The biggest difference here, of course, is that these distributed services won't be free. And we'll quite possibly be "beholden" (quotes just b/c that's a 50 cent word for "sold-out to" -- more of a 50 crown word, as it's a bit on the dated side) to Microsoft for the quick, out of the box solution for collecting on that business logic. So the glue holding the new distributed computing world together, in the mind of someone named Gates or Ballmer or Smith or something, comes [at an oh so reasonable cost] from our good friends at Microsoft.

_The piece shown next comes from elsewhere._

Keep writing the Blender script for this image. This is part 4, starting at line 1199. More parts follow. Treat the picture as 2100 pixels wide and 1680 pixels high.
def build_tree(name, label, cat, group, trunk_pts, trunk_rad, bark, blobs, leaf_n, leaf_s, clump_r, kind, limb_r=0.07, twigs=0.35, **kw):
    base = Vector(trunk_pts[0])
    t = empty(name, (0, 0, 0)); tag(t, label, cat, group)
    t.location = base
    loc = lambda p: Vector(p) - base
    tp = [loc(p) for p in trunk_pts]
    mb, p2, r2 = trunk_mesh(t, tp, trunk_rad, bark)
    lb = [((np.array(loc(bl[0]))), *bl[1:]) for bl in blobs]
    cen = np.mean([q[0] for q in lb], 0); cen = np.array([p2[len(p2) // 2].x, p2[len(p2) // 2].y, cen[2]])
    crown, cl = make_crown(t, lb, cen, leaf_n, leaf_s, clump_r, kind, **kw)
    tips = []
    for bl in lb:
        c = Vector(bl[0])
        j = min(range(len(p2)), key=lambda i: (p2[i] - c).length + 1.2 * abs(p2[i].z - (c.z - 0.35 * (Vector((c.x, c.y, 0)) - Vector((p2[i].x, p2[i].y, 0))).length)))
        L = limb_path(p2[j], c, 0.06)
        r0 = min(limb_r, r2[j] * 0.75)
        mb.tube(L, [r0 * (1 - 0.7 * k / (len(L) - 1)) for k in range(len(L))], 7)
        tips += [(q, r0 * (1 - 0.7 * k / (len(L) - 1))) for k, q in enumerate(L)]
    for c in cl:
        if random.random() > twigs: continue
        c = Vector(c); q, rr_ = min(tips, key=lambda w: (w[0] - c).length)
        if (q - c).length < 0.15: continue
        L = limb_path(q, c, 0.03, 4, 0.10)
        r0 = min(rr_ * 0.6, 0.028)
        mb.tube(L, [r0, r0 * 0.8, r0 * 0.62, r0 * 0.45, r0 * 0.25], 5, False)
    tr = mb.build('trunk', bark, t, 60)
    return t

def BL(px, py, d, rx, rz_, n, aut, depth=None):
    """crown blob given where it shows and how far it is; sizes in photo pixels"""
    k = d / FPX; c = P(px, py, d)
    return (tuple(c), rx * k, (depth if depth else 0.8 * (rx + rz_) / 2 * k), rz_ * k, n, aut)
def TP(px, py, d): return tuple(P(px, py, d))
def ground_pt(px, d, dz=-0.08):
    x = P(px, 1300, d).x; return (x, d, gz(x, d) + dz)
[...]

As I've said to coworkers, family, and friends for a while, it's not that Microsoft has bad ideas. They have great ideas (cut out the y2k voice already!), they just tend to run them through this "profit maximization machine". Is that wrong? Is it incredible to believe a company in Americas, whose gov't at the very least implicitly endorses capitalism as the national religion, is trying to make money? Probably not. ;^)

Anyhow, bottom line, .NET is more important b/c of the amount of press and propaganda it gives to distributing computing using WSDL (see here and here) and SOAP than it is any mind-bending advances in technology. Matured solutions to an old but still juvenile in its implementations tech? Something like that.

Boy that came out more of a ramble than I'd hoped.